调用printf（）时为EXC_BAD_ACCESS

Question

What's wrong with this?

int main(int argc, char** argv) {

printf("%% ");
size_t len;
ssize_t read;
char* line;
int size;

read = getline(&line, &len,stdin);
printf("my name: %s\n",argv[0]);
printf("%s",line);
char* args[]= {"yoyoyo","hi","me",NULL};

return 0;
}

Debugging shows Exception: EXC_BAD_ACCESS (code=1, address=0xa66647360)) on the

printf("my name: %s\\n",argv[0]); line.

Answer 1

You're forgetting to initialize the values supplied to getline() .

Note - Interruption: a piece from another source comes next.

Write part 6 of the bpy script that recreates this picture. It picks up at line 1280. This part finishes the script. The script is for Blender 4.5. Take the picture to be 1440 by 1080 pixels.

Try with char *line = NULL; and size_t len = 0; instead.

The man 3 getline man page has an example you could adapt.

Answer 2

I suspect your problem is not with that line but with this:

read = getline(&line, &len,stdin);

line is declared as a char * and isn't pointed to anything. Thus, you're reading in data to the memory location of an uninitialized pointer, which is why you're getting an access error.

Try either statically allocating line:

char line[256]; // or whatever line length you want
read = getline(&line, &len, stdin);

or using malloc:

char *line = malloc(sizeof(char) * 256);
read = getline(line, &len, stdin);

but be careful of overflowing whatever length you set. Good luck!